This past week has found me exploring the colorful frontier town of Dawson City, famous for the Klondike Goldrush of 1898. It isn't my first time in town but I still found ways to keep my mind busy and active while staying here. The 100 year old buildings reflect a different time and place when things were built with calloused hands, old growth wood, steam and iron. The gold once mined from the hills here provided enormous wealth for some but most miners were left poor or in debt once the decline hit and mining went commercial and industrial. Today it is the tourism during warm summer months that mines the gold. Active claims still continue but downtown is a parade of tour buses, RVs and motorcyclists. Fortunately there are many sights and things to do during these long sunny days. Dredge #4 is the largest wooden dredge in North America.

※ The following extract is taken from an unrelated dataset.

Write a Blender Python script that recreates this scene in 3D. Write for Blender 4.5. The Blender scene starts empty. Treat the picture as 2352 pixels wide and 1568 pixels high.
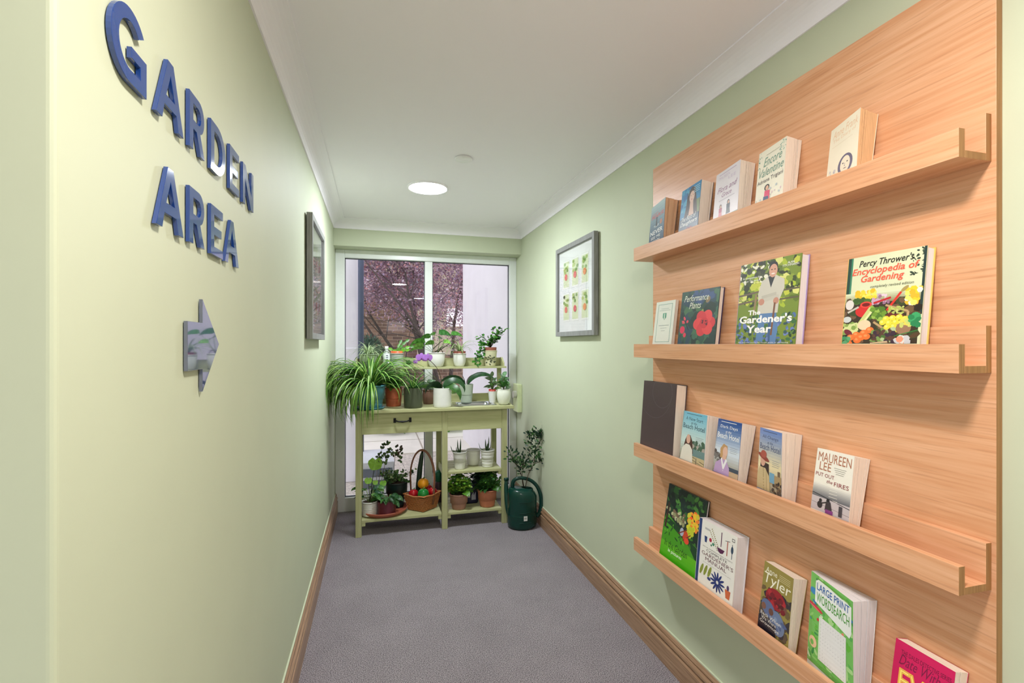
import bpy, bmesh, math, random
from mathutils import Vector, Matrix
R = math.radians; PI = math.pi
SC = bpy.context.scene
COL = SC.collection

# ------------------------------------------------------------------ camera, sky, exposure
F = 1122.0; HY = 790.0; YAW = math.atan(310 / F)
SY, CY = math.sin(YAW), math.cos(YAW)
cam_d = bpy.data.cameras.new('camera'); cam = bpy.data.objects.new('camera', cam_d); COL.objects.link(cam)
cam.location = (0, 0, 1.4); cam.rotation_euler = (R(90), 0, -YAW)
cam_d.sensor_width = 36; cam_d.lens = 36 * F / 2352
cam_d.shift_y = (HY - 784) / 2352
cam_d.clip_start = 0.02; cam_d.clip_end = 200
SC.camera = cam
SC.view_settings.view_transform = 'Standard'; SC.view_settings.look = 'None'
SC.view_settings.gamma = 1; SC.view_settings.use_curve_mapping = False
SC.view_settings.exposure = 0.36
W = bpy.data.worlds.new('overcast_sky'); SC.world = W; W.use_nodes = True
wn = W.node_tree; wn.nodes.clear()
_o = wn.nodes.new('ShaderNodeOutputWorld'); _b = wn.nodes.new('ShaderNodeBackground')
_tc = wn.nodes.new('ShaderNodeTexCoord'); _sp = wn.nodes.new('ShaderNodeSeparateXYZ'); _rp = wn.nodes.new('ShaderNodeValToRGB')
_rp.color_ramp.elements[0].position = 0.0; _rp.color_ramp.elements[0].color = (0.92, 0.91, 0.93, 1)
_rp.color_ramp.elements[1].position = 0.8; _rp.color_ramp.elements[1].color = (0.84, 0.88, 0.98, 1)
wn.links.new(_tc.outputs['Generated'], _sp.inputs[0]); wn.links.new(_sp.outputs['Z'], _rp.inputs[0])
wn.links.new(_rp.outputs[0], _b.inputs[0]); wn.links.new(_b.outputs[0], _o.inputs[0])
_b.inputs[1].default_value = 1.56
LAMP = 186.0           # radiance of the ceiling lamp diffusers
LAMP_COL = (0.88, 0.80, 0.745)     # warm lamp by the lettering
LAMP_LOBBY = (0.22, 0.25, 0.30)
LAMP_FAR = (0.88, 0.93, 0.98)      # cooler lamp by the garden window

# ------------------------------------------------------------------ helpers
def lin(c):
    r = []
    for v in c[:3]:
        v = v / 255.0
        r.append(v / 12.92 if v <= 0.04045 else ((v + 0.055) / 1.055) ** 2.4)
    return (r[0], r[1], r[2], 1.0)

def atx(px, Y):
    """X of the thing seen at column px if it stands at depth Y"""
    u = (px - 1176) / F
    return Y * (SY + u * CY) / (CY - u * SY)
def dep(x, y): return y * CY + x * SY      # distance along the view axis

MATS = {}
def mat(name, rgb=None, rough=0.5, metal=0.0, var=0.05, scale=30, bump=0.0, stretch=(1, 1, 1), coat=0.0, ior=1.45, attr=False, transl=0.0, emit=None, spec=None):
    if name in MATS: return MATS[name]
    m = bpy.data.materials.new(name); m.use_nodes = True; MATS[name] = m
    nt = m.node_tree; L = nt.links; p = nt.nodes['Principled BSDF']
    p.inputs['Roughness'].default_value = rough; p.inputs['Metallic'].default_value = metal
    p.inputs['IOR'].default_value = ior; p.inputs['Coat Weight'].default_value = coat
    p.inputs['Coat Roughness'].default_value = 0.08
    tc = nt.nodes.new('ShaderNodeTexCoord'); mp = nt.nodes.new('ShaderNodeMapping'); mp.inputs['Scale'].default_value = stretch
    nz = nt.nodes.new('ShaderNodeTexNoise'); nz.inputs['Scale'].default_value = scale; nz.inputs['Detail'].default_value = 4
    L.new(tc.outputs['Object'], mp.inputs[0]); L.new(mp.outputs[0], nz.inputs['Vector'])
    mr = nt.nodes.new('ShaderNodeMapRange'); mr.inputs[1].default_value = 0.3; mr.inputs[2].default_value = 0.7
    mr.inputs[3].default_value = 1 - var; mr.inputs[4].default_value = 1 + var
    L.new(nz.outputs['Fac'], mr.inputs[0])
    hs = nt.nodes.new('ShaderNodeHueSaturation'); L.new(mr.outputs[0], hs.inputs['Value'])
    if attr:
        at = nt.nodes.new('ShaderNodeAttribute'); at.attribute_name = 'Col'; L.new(at.outputs['Color'], hs.inputs['Color'])
    else: hs.inputs['Color'].default_value = lin(rgb)
    L.new(hs.outputs[0], p.inputs['Base Color'])
    if bump:
        b = nt.nodes.new('ShaderNodeBump'); b.inputs['Strength'].default_value = bump; b.inputs['Distance'].default_value = 0.004
        L.new(nz.outputs['Fac'], b.inputs['Height']); L.new(b.outputs[0], p.inputs['Normal'])
    if transl:
        t = nt.nodes.new('ShaderNodeBsdfTranslucent'); L.new(hs.outputs[0], t.inputs[0])
        mx = nt.nodes.new('ShaderNodeMixShader'); mx.inputs[0].default_value = transl
        L.new(p.outputs[0], mx.inputs[1]); L.new(t.outputs[0], mx.inputs[2]); L.new(mx.outputs[0], nt.nodes['Material Output'].inputs[0])
    if emit:
        p.inputs['Emission Color'].default_value = (*emit[0], 1); p.inputs['Emission Strength'].default_value = emit[1]
    return m

def glass_mat(name, tint=(1, 1, 1), refl=1.0):
    if name in MATS: return MATS[name]
    m = bpy.data.materials.new(name); m.use_nodes = True; MATS[name] = m
    nt = m.node_tree; L = nt.links; nt.nodes.clear()
    o = nt.nodes.new('ShaderNodeOutputMaterial'); t = nt.nodes.new('ShaderNodeBsdfTransparent'); g = nt.nodes.new('ShaderNodeBsdfGlossy')
    g.inputs['Roughness'].default_value = 0.0; t.inputs[0].default_value = (*tint, 1)
    f = nt.nodes.new('ShaderNodeFresnel'); gm = nt.nodes.new('ShaderNodeNewGeometry'); ir = nt.nodes.new('ShaderNodeMapRange'); ir.inputs[3].default_value = 1.45; ir.inputs[4].default_value = 1 / 1.45
    L.new(gm.outputs['Backfacing'], ir.inputs[0]); L.new(ir.outputs[0], f.inputs[0])
    mu = nt.nodes.new('ShaderNodeMath'); mu.operation = 'MULTIPLY'; mu.inputs[1].default_value = refl; L.new(f.outputs[0], mu.inputs[0])
    mx = nt.nodes.new('ShaderNodeMixShader'); L.new(mu.outputs[0], mx.inputs[0]); L.new(t.outputs[0], mx.inputs[1]); L.new(g.outputs[0], mx.inputs[2]); L.new(mx.outputs[0], o.inputs[0])
    return m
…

Large as a football field and weighing 30'000 tons, the dredge was assembled multiple times on Hunker Crk and later Bonanza Crk leaving enormous tailing piless of overburden in concentric crescent hills. The steamboat graveyard on the east bank of the Yukon is home to four deteriorating wooden steam ships. The splintered and rusting remains are accessible and mostly intact. It is a marvel nobody has accidentally set them ablaze. Once hauled out for the winter of ice, they remain silenced in their terrestrial graves. Howdy to all those ADV FF's in Dawson at D2D!
4 Comments
Tracy
6/18/2017 06:47:05 am
Awesome photos Mike, as always ..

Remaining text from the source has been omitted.